New York took the lead in addressing religious divorces, with courts enforcing the Ketuba since 1926 (Hurwitz v. Hurwitz, 216 A.D. 362 (1926)). In 1983, New York enacted statutory provisions that require a party who commences a matrimonial action to verify that he/she has acted to “remove all barriers to remarriage.” Although non-denominational in language, the intent was to address the agunah problem by requiring the filing party to “remove any barrier to the [other spouse’s] remarriage following the annulment or divorce”, or a civil divorce will not be granted. The non-filing spouse who consents to the actual divorce must also abide by these terms.  An attempt to strengthen DRL §253 was made in 2010 in DRL §236(B)(5), so that courts now review all equities in a divorce when dividing marital property. The result is that not only are the economic sanctions contained in the ketubah available as a remedy to the wife, but the court’s determination of equitable distribution may be affected if the husband refuses to release the wife from the marriage.
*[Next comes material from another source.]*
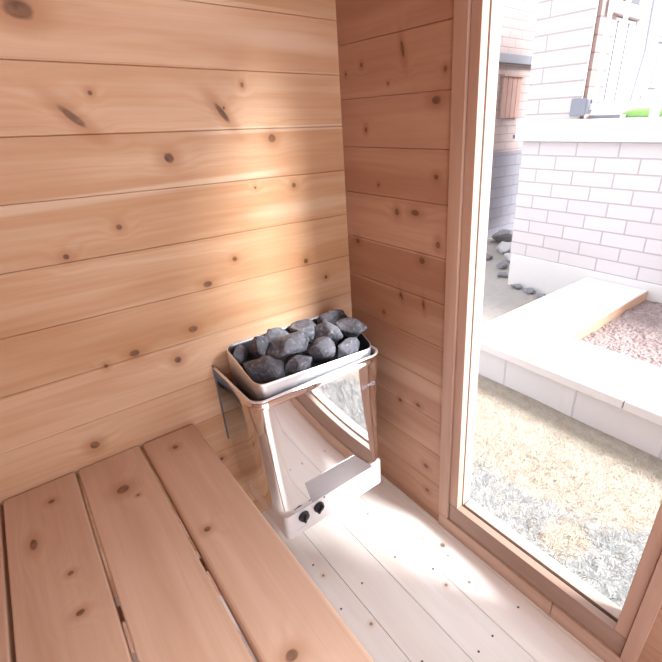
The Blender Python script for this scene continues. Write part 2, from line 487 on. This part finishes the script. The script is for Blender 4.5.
# window in the right wall
win = bpy.data.objects.new('window_1', None); COL.objects.link(win); struct(win)
def leanbar(bm, x0, x1, ya, yb, z0, z1, lean_a=0., lean_b=0., bev=.0015):
    """upright with its two long edges leaning by lean metres per metre of height"""
    hexa(bm, [(x0, ya + lean_a * z0, z0), (x1, ya + lean_a * z0, z0), (x1, yb + lean_b * z0, z0), (x0, yb + lean_b * z0, z0),
              (x0, ya + lean_a * z1, z1), (x1, ya + lean_a * z1, z1), (x1, yb + lean_b * z1, z1), (x0, yb + lean_b * z1, z1)], bev)
L = .0235
bm = NB(); leanbar(bm, -.006, .018, -.4895, -.4505, .0545, ZW1 + .03, L, L); link('casing', bm, M_trim, win)
bm = NB(); leanbar(bm, -.006, .018, Y_CO, -1.0505, .0545, ZW1 + .03); link('casing', bm, M_trim, win)
bm = NB(); box(bm, (-.006, Y_CO, .0), (.018, -.872, .0535), .0015); link('casing', bm, M_trim_h, win)
bm = NB(); box(bm, (-.006, -.870, .0), (.018, -.452, .0535), .0015); link('casing', bm, M_trim_h, win)
bm = NB(); box(bm, (-.006, -1.05, ZW1), (.018, -.445, ZW1 + .04), .0015); link('casing', bm, M_trim_h, win)
bm = NB(); leanbar(bm, .001, .024, -.5245, -.4905, .124, ZW1 - .001, L + .004, L); link('stile', bm, M_trim, win)
bm = NB(); leanbar(bm, .001, .024, -1.0495, -1.0200, .124, ZW1 - .001); link('stile', bm, M_trim, win)
bm = NB(); box(bm, (.001, -1.0495, .0545), (.024, -.4905, .1235), .0015); link('bottom_rail', bm, M_rail_dark, win)
bm = NB(); box(bm, (.001, -1.0495, ZW1 - .06), (.024, -.4550, ZW1 - .0005), .0015); link('top_rail', bm, M_trim_h, win)
bm = NB(); leanbar(bm, .0305, .066, -.5245, -.44, .03, ZW1 + .02, L + .004, L * .4, .001)
leanbar(bm, .0305, .066, -1.09, -1.0205, .03, ZW1 + .02, 0, 0, .001)
box(bm, (.0305, -1.02, .06), (.066, -.527, .128), .001)
box(bm, (.0305, -1.02, ZW1 - .06), (.066, -.49, ZW1 + .02), .001)
link('outer_frame', bm, M_outer, win)
bm = NB(); box(bm, (.0245, -1.045, .06), (.0295, -.47, ZW1 - .02)); link('pane', bm, M_glass, win)
# cladding outside
bm = NB(); box(bm, (.031, -.44, -.02), (.045, .03, ZC)); box(bm, (.031, YN, -.02), (.045, -1.09, ZC)); box(bm, (.031, -1.09, -.02), (.045, -.44, .028))
struct(link('trim_1', bm, M_outer))

# ------------------------------------------------------------------ bench
ZB = .484
bench = thing('sauna_bench', 'wide cedar slatted bench along the left wall beside the heater', 'bench', (-1.05, -1.0, 0))
bo = Vector((1.05, 1.0, 0))
def loc(p): return (p[0] + bo.x, p[1] + bo.y, p[2])
planks = [(-.744, -.601, 51., [(-.677, -.082, .010, 1.2), (-.712, -.406, .011, 1.), (-.700, -.742, .015, 1.)]),
          (-.896, -.751, 52., [(-.823, -.156, .021, 1.), (-.80, -.20, .006, 1.)]),
          (-1.050, -.903, 53., [(-.961, -.085, .010, 1.), (-.954, -.432, .012, .8), (-.955, -.33, .008, 1.), (-1.005, -.20, .010, 2.6)]),
          (-1.204, -1.057, 54., [(-1.1, -.3, .01, 1.)]), (-1.358, -1.211, 55., [])]
for i, (x0, x1, sd, kn) in enumerate(planks):
    m = wood('cedar_bench_plank_wood', 'Y', 'X', .5, (x0 + bo.x) - .1, [(b + bo.y, a + bo.x, r, e) for a, b, r, e in kn],
             light=(.64, .475, .375), mid=(.57, .39, .288), deep=(.47, .295, .205), seed=sd, sap=.2 if i else .1, vary=.1, ring=38)
    bm = NB()
    a, b = loc((x0, YN + .03, ZB - .038)), loc((x1, -.004, ZB))
    box(bm, a, b, .009 if i == 0 else .004, 3)
    link('plank', bm, m, bench, smooth=False)
for yy in (-.45, -1.1, -1.75):
    bm = NB(); box(bm, loc((-1.35, yy - .02, ZB - .13)), loc((-.635, yy + .02, ZB - .0385)), .002); link('cross_rail', bm, M_trim, bench)
for xx in (-.665, -1.33):
    for yy in (-.45, -1.1, -1.75):
        bm = NB(); box(bm, loc((xx - .02, yy - .041, .0)), loc((xx + .02, yy - .0205, ZB - .0395)), .002); link('leg', bm, M_trim, bench)

# ------------------------------------------------------------------ heater
HX, HY = -.30, -.13
heater = thing('sauna_heater', 'polished steel electric sauna heater with a tray of stones in the corner', 'heater', (HX, HY, .12))
ho = Vector((HX, HY, .12))
def hl(p): return (p[0] - ho.x, p[1] - ho.y, p[2] - ho.z)

def rr_path(x0, x1, yb, yf, r, seg=10, closed=False, rb=None):
    """plan outline: from the wall along the left side, round the front, back to the wall"""
    P = []
    if rb: P += [(x0 + rb - rb * cos(a), yb - rb + rb * sin(a)) for a in [pi / 2 * (1 - k / seg) for k in range(seg + 1)]]
    else: P.append((x0, yb))
    P += [(x0 + r - r * cos(a), yf + r - r * sin(a)) for a in [pi / 2 * k / seg for k in range(seg + 1)]]
    n_ = 14
    P += [(x0 + r + (x1 - x0 - 2 * r) * k / n_, yf) for k in range(1, n_)]
    P += [(x1 - r + r * sin(a), yf + r - r * cos(a)) for a in [pi / 2 * k / seg for k in range(seg + 1)]]
    if rb: P += [(x1 - rb + rb * cos(a), yb - rb + rb * sin(a)) for a in [pi / 2 * k / seg for k in range(seg + 1)]]
    else: P.append((x1, yb))
    return P

JX0, JX1, JYF, JZ0, JZ1 = -.511, -.086, -.265, .240, .633
FLARE = .022
def sheet(path_out, path_in, zs, f=None, closed=False):
    bm = NB(); R_ = []
    for path in (path_out, path_in):
        rows = []
        for z in zs:
            rows.append([bm.verts.new(hl((f(p, z) if f else (p[0], p[1], z)))) for p in path])
        R_.append(rows)
    n_ = len(path_out)
    rng = range(n_ if closed else n_ - 1)
    for rows in R_:
        for i in range(len(zs) - 1):
            for j in rng:
                k = (j + 1) % n_
                bm.faces.new((rows[i][j], rows[i][k], rows[i + 1][k], rows[i + 1][j]))
    for i in (0, len(zs) - 1):
        for j in rng:
            k = (j + 1) % n_
            bm.faces.new((R_[0][i][j], R_[0][i][k], R_[1][i][k], R_[1][i][j]))
    if not closed:
        for j in (0, n_ - 1):
            for i in range(len(zs) - 1):
                bm.faces.new((R_[0][i][j], R_[0][i + 1][j], R_[1][i + 1][j], R_[1][i][j]))
    return bm
zs = [JZ0 + (JZ1 - JZ0) * k / 16 for k in range(17)]
def jac(p, z):      # the front flares out and the sides draw in towards the control box
    w = 1 - (z - JZ0) / (JZ1 - JZ0)
    u = (p[0] - JX0) / (JX1 - JX0); v = min(1, max(0, -p[1] / -JYF))
    return (p[0] + w * (.012 * (1 - u) - .026 * u), p[1] - FLARE * w * w * v, z)
bm = sheet(rr_path(JX0, JX1, -.001, JYF, .040), rr_path(JX0 + .002, JX1 - .002, -.001, JYF + .002, .038), zs, jac)
link('outer_jacket', bm, M_mirror, heater, smooth=True)
bm = sheet(rr_path(JX0 - .0015, JX1 + .0015, -.0012, JYF - .0015, .0415), rr_path(JX0 + .005, JX1 - .005, -.0012, JYF + .005, .035), [JZ1 + .0001, JZ1 + .0022, JZ1 + .003])
link('top_rim', bm, M_satin, heater, smooth=False)
# black inner case and floor of the gap
bm = sheet(rr_path(JX0 + .0035, JX1 - .0035, -.001, JYF + .0035, .037), rr_path(JX0 + .006, JX1 - .006, -.001, JYF + .006, .034), zs[1:-1], jac)
box(bm, hl((JX0 + .03, JYF + .02, .252)), hl((JX1 - .05, -.003, .258)))
link('inner_case', bm, M_black, heater)
# control box under the jacket
bm = NB()
YBX = JYF - FLARE - .0005
path = rr_path(-.486, -.117, -.03, YBX, .016, 8)
lo_ = [bm.verts.new(hl((p[0], p[1], .150))) for p in path]; hi_ = [bm.verts.new(hl((p[0], p[1], JZ0 + .0))) for p in path]
for j in range(len(path)):
    k = (j + 1) % len(path); bm.faces.new((lo_[j], lo_[k], hi_[k], hi_[j]))
bm.faces.new(lo_); bm.faces.new(hi_)
cbox = link('control_box', bm, M_satin, heater)
bm = NB(); box(bm, hl((JX0 + .06, -.0295, .15)), hl((JX1 - .06, -.001, .60))); link('wall_bracket', bm, M_satin, heater)
# reflection in the lower front, modelled as a thin grey patch
bm = NB()
pf = [(-.394, .2425), (-.160, .2425), (-.225, .322), (-.406, .322)]
def onj(x, z, o): return hl((x, JYF - FLARE * (1 - (z - JZ0) / (JZ1 - JZ0)) ** 2 - o, z))
hexa(bm, [onj(x, z, .0002) for x, z in pf] + [onj(x, z, .0010) for x, z in pf])
link('reflection_patch', bm, M_reflection, heater)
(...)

In New Jersey, there is no statutory provision or rule addressing the issue of religious divorce or enforcement of religious premarital agreements.  The caselaw – which is too extensive to cite in this article- is somewhat divided on the issue.  In brief, a pre-marital agreement in New Jersey is civilly enforceable, as would be the economic sanctions for failure to arbitrate and failure to abide by the arbitration decision. However, specific performance of a religious activity (like the granting of the GET) cannot be forced by the Court, although the financial sanctions can be enforced.

What can be done in New Jersey to even the playing field?
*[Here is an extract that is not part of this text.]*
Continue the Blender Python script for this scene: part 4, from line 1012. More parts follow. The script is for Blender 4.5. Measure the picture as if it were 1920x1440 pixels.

I propose that this state begin with legislation similar to New York, combining the relevant portions of New York DRL §253 and §236(B)(5) but adding additional provisions to strengthen loopholes in the New York laws:

  1. Each party that appears in the civil divorce shall agree to remove all barriers to remarriage.
  2. Religious clergy who are submitting the civil marriage license to New Jersey shall require a written representation by both parties to cooperate to remove all barriers to the other’s remarriage.
  3. Enforcing a religious or secular premarital agreements in which the parties agree to arbitrate their religious divorce before a religious tribunal; including economic sanctions contained therein for non-compliance.
  4. Amending the New Jersey Equitable Distribution statute (N.J.S.A. 2A:34­23.1) to allow the trial court to consider the financial effect of one party refusing to remove barriers to religious remarriage.

While this article primarily addressed the Jewish divorce, any statewide remedies must not be directed at one particular religion. The above recommendations may be construed, for example, as requiring Catholics to cooperate in seeking a religious annulment (if that is the accepted religious marital dissolution that allows for a Catholic remarriage).  There are also problems encountered with the giving of an Islamic Talaq and interpretation of the Mahr in a Muslim Divorce, which new law should equally address.

The problem of barriers to remarriage in many religions demands a concerted effort to create a universal remedy in secular courts.  This article addresses issues that I raised several years ago.  Unfortunately, these problems continue to exist.